HMG's interpretation of the EU Code of Conduct
There is a general perception within UK Industry
that the British Government's interpretation of the EU Code of
Conduct (and EU Embargoes) is amongst the strictest of EU Member
states. Certainly comments have been made in the past specifically
with regard to the embargoes currently in place on the People's
Republic of China and Cyprus.
EXPORT CONTROL
LEGISLATION
SBAC Associate Member Telephone Survey
Twenty SBAC Associate Member companies were
surveyed. The sample is statistically robust percentage of all
associate members and a random sample of types of business.
Returns were based on a telephone questionnaire
directly mainly to export; sales or marketing personnel who were
responsible for company compliance. In a few cases, MDs took the
call. Duration was between 5 and 10 minutes with respondents also
given an opportunity to expand on the issues covered by the questionnaire.
The main results were:
Awareness and briefings
two firms were not aware of the issue
until SBAC contacted them. The rest were at least aware of the
legislation, most were familiar with the changes in the legislation;
10 had used DTI website or briefing
sessions;
four had attended DMA briefings;
and
two had used SBAC routes.
Costs
All of the companies that were aware
of the issue and which were involved in defence business were
incurring some costs either directly in terms of contracted training
and other manpower training costs.
One company estimated immediate direct
costs at £0.5-0.75 million.
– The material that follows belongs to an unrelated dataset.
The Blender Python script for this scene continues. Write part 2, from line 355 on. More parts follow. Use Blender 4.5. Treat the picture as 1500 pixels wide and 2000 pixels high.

Others were estimating in the
region of £5-50,000 K.
Most were allocating between 2-3
man days and 2 man weeks depending on size of company for training.
General Comments
A certain degree of resignation in
coping with more regulation but general willingness to get on
with things and work with DTI compliance team to establish sound
processes such as buying clean lap tops for foreign visits.
A small number reported real difficulties
especially with foreign based subsidiaries and additional complications
in applying for licenses.
This included one company that felt
that it was at a commercial disadvantage compared to its European
competitors.
Comments on results
So far so good seems to be the rule, with many
firms waiting for a compliance visit to see how they shape up.
While there have been no real delays in getting licenses, there
is a concern that things might get worse, but we will have to
check again after the legislation has been in force for a period.